Isla Vista got hosed again last week – after getting hosed pretty good last June. Both of these are follow-ups to the Big Hosing of some 40 years ago.

Ever wonder why I.V. apartments are so packed together, with little off-street parking, and some structures built so close to the bluff that they’re falling into the ocean piece by piece? Back in the ’60s, a couple of UC Regents owned large properties in or near Isla Vista. Decisions were made to leave I.V. for private development and to set UCSB’s enrollment at 25,000. This set off a building boom in Isla Vista, which was mostly financed by a Goleta-based savings and loan bank with a board of directors that included agents of these landowning Regents and the UCSB chancellor. The county did its part when the supervisors created zoning allowing less set backs and fewer parking spaces per bedroom than anywhere else in the state.

It wasn’t pretty, but the university and the county fought like cats and dogs to keep Isla Vista under their iron fist, spending hundreds of thousands of dollars to fend off three widely supported campaigns throughout the ’70s and ’80s to form a city of Isla Vista. An elected city government would likely force absentee landlords to keep up their properties, police officers to treat all residents humanely and an auto-centered transportation system to be largely replaced by a bike-centered one – all things offensive to the local ruling classes. For example, one supervisor was a Ford dealer. All three campaigns to hold an election on establishing a city of Isla Vista were defeated 4 to 1 by a county panel that was 4 to 1 Republican during an era when over 75 percent of Isla Vistans voted Democratic.

In the 1990s, with the encouragement from the university, the county declared Isla Vista so “blighted” that it established the Isla Vista Redevelopment Agency (RDA) with a long-term budget of nearly $80 million. Many student and community leaders went along with this effort, seeing it as an opportunity to greatly improve the quality of life for generations to come.

But what actually happened? The draft Environmental Impact Report (EIR) came out last spring, with public hearings set during Dead Week. How insulting to a community that’s roughly half students! One newspaper quoted some county bureaucrat lamenting that only one student spoke at that hearing. To call that person disingenuous is to be too kind because the proposed final EIR came out just before Thanksgiving with hearings set to begin this week and continue through Dead Week and Finals Week.

Even more appalling is the fact that the draft EIR only studied options that added more cars into Isla Vista and dedicated 60 percent of the redevelopment money available over the first few years to adding parking structures – this in a town that has long supported auto-reduction as a major community goal. For this and other reasons, such as eliminating at least ten of the two dozen immitigable negative environmental impacts of the present plan, several former elected officials in Isla Vista, including myself, officially requested that the Final EIR include an auto-reduction alternative.

In this era of global warming, Isla Vista is the perfect place to teach people how to get along without the automobile. After all, the town is: only one-half square mile in size, 70 percent between the ages of 18-24, mostly college students, a place were traffic starts on bicycles greatly exceed those in cars and 95 percent absentee-owned. All of this has been true for over 35 years and will most likely remain true for the next 35.

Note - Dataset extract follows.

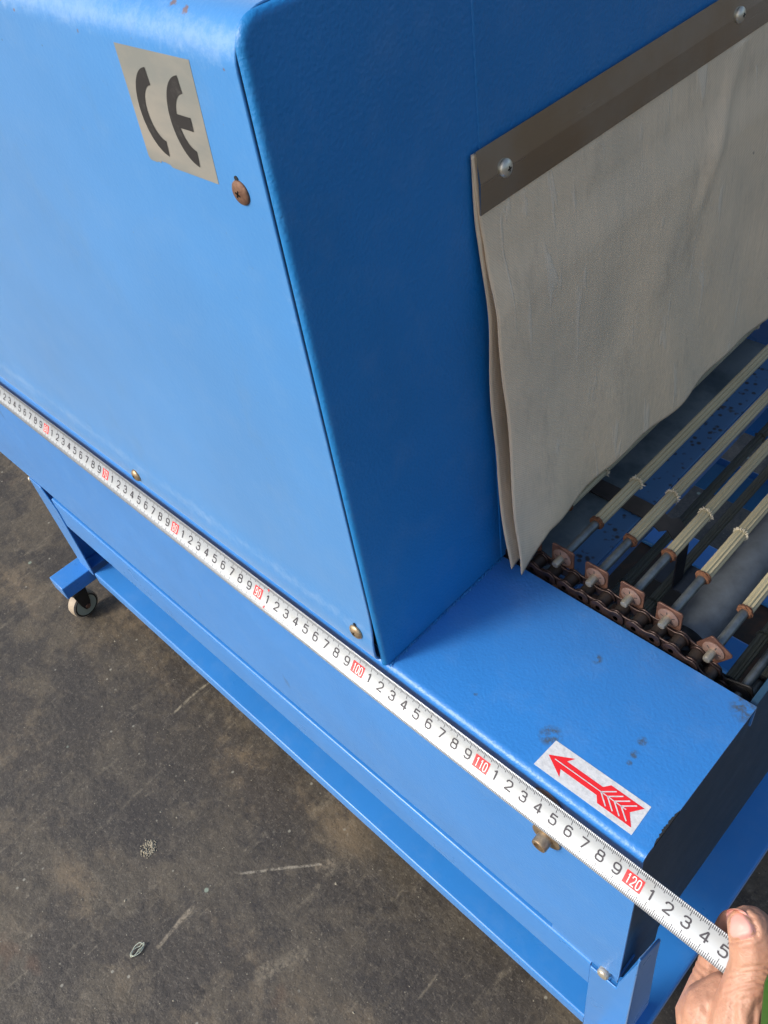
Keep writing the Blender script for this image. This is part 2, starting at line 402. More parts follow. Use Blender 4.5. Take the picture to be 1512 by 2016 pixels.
def empty(name, loc, label, cat, group=None):
    o = bpy.data.objects.new(name, None); S.collection.objects.link(o)
    o.location = loc; o['label'] = label; o['category'] = cat
    if group: o['group'] = group
    o.empty_display_size = 0.05
    return o
def tag(o, label, cat, group=None):
    o['label'] = label; o['category'] = cat
    if group: o['group'] = group
    return o

# ------------------------------------------------------------------ floor
FZ = -0.430
g = MB().add([(-30, -30, FZ), (30, -30, FZ), (30, 30, FZ), (-30, 30, FZ)], [(0, 1, 2, 3)]).build('floor', M_floor)
g['kind'] = 'structure'

# ------------------------------------------------------------------ the machine
mc = empty('packing_machine', (0, 0, 0), 'blue steel shrink tunnel machine with open rod conveyor, grey cloth curtain and frame on casters', 'machine')
X0, XE, XC = 0.19, 1.200, 1.0207
YB = 0.47
# conveyor housing: fascia + ledge in one bent sheet
t = 0.0015
r = 0.0055
poly = [(0.0, -0.200)] + arc(r, -r, r, 180, 90, 7) + arc(0.113 - 0.001, -0.001, 0.001, 90, 0, 2) + [(0.113, -0.020), (0.113 - t, -0.020), (0.113 - t, -t)] \
     + arc(r, -r, r - t, 90, 180, 5) + [(t, -0.1985), (0.02, -0.1985), (0.02, -0.200)]
MB().prism(poly, 'x', X0, XE).build('conveyor_housing', M_ledge, mc, smooth=True)
# end plate, a hair behind the bent sheet's end, with its dropped corner tab
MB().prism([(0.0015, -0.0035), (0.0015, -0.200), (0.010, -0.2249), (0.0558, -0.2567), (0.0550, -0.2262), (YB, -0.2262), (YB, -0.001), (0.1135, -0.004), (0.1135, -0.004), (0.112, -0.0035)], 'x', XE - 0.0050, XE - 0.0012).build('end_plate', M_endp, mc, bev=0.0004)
# ragged dark edge where the ledge paint is broken away
rr = random.Random(3)
mb = MB()
for y0, y1, w in ((0.010, 0.034, 0.0012),):
    n = 26; top = []; bot = []
    for i in range(n + 1):
        y = y0 + (y1 - y0) * i / n
        k = max(0.0, math.sin(math.pi * i / n)) ** 0.5
        top.append((XE - w * k * (0.5 + 0.9 * rr.random()), y)); bot.append((XE + 0.0001, y))
    for i in range(n):
        a, b, c_, d = top[i], top[i + 1], bot[i + 1], bot[i]
        k0 = len(mb.v)
        mb.v += [(*a, 0.00025), (*b, 0.00025), (*c_, 0.00025), (*d, 0.00025), (c_[0], c_[1], -0.003), (d[0], d[1], -0.003)]
        mb.f += [(k0, k0 + 1, k0 + 2, k0 + 3), (k0 + 3, k0 + 2, k0 + 4, k0 + 5)]
mb.build('chipped_edge', M_grime, mc)
# far side housing of the conveyor
MB().prism([(YB, -0.02), (YB, 0.0), (YB + 0.06, 0.0), (YB + 0.06, -0.2), (YB + 0.058, -0.2), (YB + 0.058, -0.0015), (YB + 0.0015, -0.0015), (YB + 0.0015, -0.02)], 'x', X0, XE).build('far_housing', M_paint, mc)

# cabinet (tunnel hood)
CX0 = 0.37
YC = 0.53
ZT = 0.363
MB().box(CX0 + 0.003, XC - 0.0035, 0.006, 0.02, 0.004, ZT - 0.008).build('hood_core', M_grime, mc)
# front cover with rolled bottom and rounded top
poly = arc(0.0050, 0.0125, 0.0090, 275, 180, 10) + [(-0.0040, 0.018), (-0.0036, 0.024), (-0.0024, 0.034), (-0.0017, 0.044), (-0.0015, 0.056), (-0.0015, 0.28)] + arc(0.0150, ZT - 0.0165, 0.0165, 180, 90, 10) + [(0.10, ZT), (0.10, ZT - t)] \
     + arc(0.0150, ZT - 0.0165, 0.0150, 90, 180, 8) + [(0, 0.28), (0, 0.056), (-0.0002, 0.044), (-0.0009, 0.034), (-0.0021, 0.024), (-0.0025, 0.018)] + arc(0.0050, 0.0125, 0.0075, 180, 275, 8)
fp = MB().prism(poly, 'x', CX0, XC - 0.0036).build('front_cover', M_front, mc, smooth=True, bev=0.0005)
# end wall near part with rounded front edge; roof beyond the cover
def endwall(x, name, mat, y0, y1, z0, z1, rr=0.0032, rt=0.010):
    # outline in yz with rounded upper front corner, edge rolled back
    out = [(y0, z0), (y1, z0), (y1, z1)] + arc(y0 + rt, z1 - rt, rt, 90, 180, 8)
    inn = [(y0 + rr, z0), (y1, z0), (y1, z1 - rr)] + arc(y0 + rt, z1 - rt, rt - rr, 90, 180, 8)
    mb = MB(); n = len(out); k = 6; rows = []
    for j in range(k + 1):
        a = rad(90 * j / k)
        rows.append([(x - rr + rr * math.sin(a), o[0] + (i_[0] - o[0]) * (1 - math.cos(a)), o[1] + (i_[1] - o[1]) * (1 - math.cos(a))) for o, i_ in zip(out, inn)])
    v = [p for r_ in rows for p in r_]
    f = [(j * n + i, j * n + (i + 1) % n, (j + 1) * n + (i + 1) % n, (j + 1) * n + i) for j in range(k) for i in range(n)]
    f.append(tuple(k * n + i for i in range(n)))
    return mb.add(v, f).build(name, mat, mc, smooth=True)
endwall(XC + 0.0003, 'end_wall', M_side, -0.0005, 0.1115, 0.0006, ZT - 0.0006)
# overlapped inner sheet beyond the seam
MB().prism([(0.1105, 0.242), (YC, 0.242), (YC, ZT - 0.002), (0.1105, ZT - 0.002)], 'x', XC - 0.004, XC + 0.0009).build('end_wall_header', M_side, mc, bev=0.0007)
MB().box(XC - 0.004, XC + 0.0009, 0.1105, 0.1165, 0.0005, 0.2415).build('opening_flange', M_side, mc, bev=0.0006)
MB().box(XC - 0.004, XC + 0.0005, 0.465, YC, 0.0008, 0.2415).build('far_end_wall', M_side, mc)
MB().box(CX0, XC - 0.0045, 0.1005, YC, ZT - 0.0025, ZT - 0.0008).build('roof', M_front, mc)
MB().box(CX0, XC - 0.0045, YC - 0.002, YC, 0.002, ZT - 0.003).build('rear_cover', M_paint, mc)
MB().box(CX0, CX0 + 0.002, 0.012, YC - 0.0025, 0.004, ZT - 0.003).build('far_end_cover', M_paint, mc)
MB().box(CX0 + 0.003, XC - 0.005, 0.112, 0.114, 0.001, ZT - 0.004).build('tunnel_liner', M_black, mc)
# dried bead of sealant along the foot of the end wall
rr = random.Random(11)
mb = MB()
for i in range(90):
    y = 0.002 + 0.108 * i / 89
    mb.lathe([(0.0001, 0), (0.0004 + 0.0007 * rr.random(), 0.0002), (0.0001, 0.0006 + 0.0006 * rr.random())], (XC + 0.0006 + 0.0012 * rr.random(), y, 0.0001), (0, 0.3, 1), 6)
mb.build('sealant_bead', M_side, mc, smooth=True)

def dome_screw(p, ax, r, h, mat, parent, rot=0.4, name='screw'):
    """pan head screw: dome and a cross recess as sub-part"""
    prof = [(r * 0.98, 0.0), (r, h * 0.15)] + [(r * math.cos(rad(a)), h * (0.15 + 0.85 * math.sin(rad(a)))) for a in (15, 30, 45, 60, 75, 86)]
    o = MB().lathe(prof, p, ax, 28).build(name, mat, parent, smooth=True)
    ax = Vector(ax).normalized(); u = ax.orthogonal().normalized(); u.rotate(Matrix.Rotation(rot, 3, ax)); w = ax.cross(u)
    P = Vector(p)
    mb = MB()
    for a, b in ((u, w), (w, u)):
        L, W_ = r * 0.30, r * 0.085
        v = []
        for z_ in (h * 0.80, h * 1.0):
            for sx, sy in ((-1, -1), (1, -1), (1, 1), (-1, 1)):
                v.append(P + a * L * sx + b * W_ * sy + ax * (z_ if z_ < h * 0.9 else h * 1.006))
        mb.add(v, [(0, 3, 2, 1), (4, 5, 6, 7), (0, 1, 5, 4), (1, 2, 6, 5), (2, 3, 7, 6), (3, 0, 4, 7)])
    mb.build('cross_recess', M_cross, o)
    return o
s1 = dome_screw((1.0013, -0.0014, 0.3015), (0, -1, 0), 0.0049, 0.0020, M_rustscrew, fp)
s1['label'] = 'rusty brown screw under the grey sticker'
dome_screw((0.7612, -0.0036, 0.0170), (0, -1, 0.05), 0.0052, 0.0034, M_brass, fp)
dome_screw((1.0037, -0.0034, 0.0262), (0, -1, 0.05), 0.0052, 0.0028, M_brass, fp)
# little slot above each screw
for x, z in ((1.0013, 0.3068), (1.0037, 0.0322)):
    MB().lathe([(0.0011, 0), (0.0011, 0.0004)], (x - 0.0008, -0.00145 if z > 0.2 else -0.0030, z), (0, -1, 0), 12).build('slot_hole', M_grime, fp)

# ---- conformity sticker on the front cover
Yf = -0.0015
def qmap(c4):
    (a, b, c_, d) = [Vector(p) for p in c4]      # TL TR BR BL
    return lambda s, t_: (a * (1 - s) + b * s) * (1 - t_) + (d * (1 - s) + c_ * s) * t_
ce = qmap([(0.9423, Yf, 0.3462), (0.9905, Yf, 0.3468), (0.9875, Yf, 0.3014), (0.9402, Yf, 0.3010)])
rr = random.Random(5)
n = 40
bot = [(i / n, 1.0 - (0.0 if not 5 < i < 14 else rr.random() * 0.03)) for i in range(n, -1, -1)]
bot[-1] = (0.0, 0.965); bot[-2] = (0.02, 0.995)
outl = [(0, 0), (1, 0)] + bot
mb = MB()
k = len(outl)
P = [ce(*p) for p in outl]
mb.add([p + Vector((0, -0.00012, 0)) for p in P] + [p + Vector((0, 0.0001, 0)) for p in P], [tuple(range(k))] + [(i, (i + 1) % k, (i + 1) % k + k, i + k) for i in range(k)])
st = mb.build('conformity_sticker', M_ce, mc)
def ring_seg(mb, cx, cy, ro, ri, a0, a1, n=40, squash=1.0):
    for i in range(n):
        q4 = []
        for rr_, aa in ((ro, i), (ro, i + 1), (ri, i + 1), (ri, i)):
            a = rad(a0 + (a1 - a0) * aa / n)
            q4.append((cx + rr_ * math.cos(a) * squash, cy - rr_ * math.sin(a)))
        mb.append(q4)
quads = []
# the two marks, in sticker units (s right, t down)
ring_seg(quads, 0.395, 0.52, 0.380, 0.238, 97, 263, 40, 0.76)
ring_seg(quads, 0.825, 0.52, 0.380, 0.238, 97, 263, 40, 0.76)
quads.append([(0.60, 0.47), (0.83, 0.47), (0.83, 0.585), (0.60, 0.585)])
mb = MB()
for q4 in quads:
    mb.add([ce(*p) + Vector((0, -0.00026 if len(quads) and q4 is not quads[-1] else -0.00030, 0)) for p in q4], [(0, 1, 2, 3)])
mb.build('conformity_mark', M_ceb, st)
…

However, this request has been ignored in the proposed final EIR. What was initially seen as the chance for the county to finally get it right in Isla Vista will, in fact, mostly benefit propertied interests rather than the wider community. That’s why the county doesn’t want the vast majority of Isla Vista residents to see what it’s doing. Be sure that these hosings will continue until Isla Vista becomes a city.

Carmen Lodise is the author of Isla Vista: A Citizen’s History and a former community activist.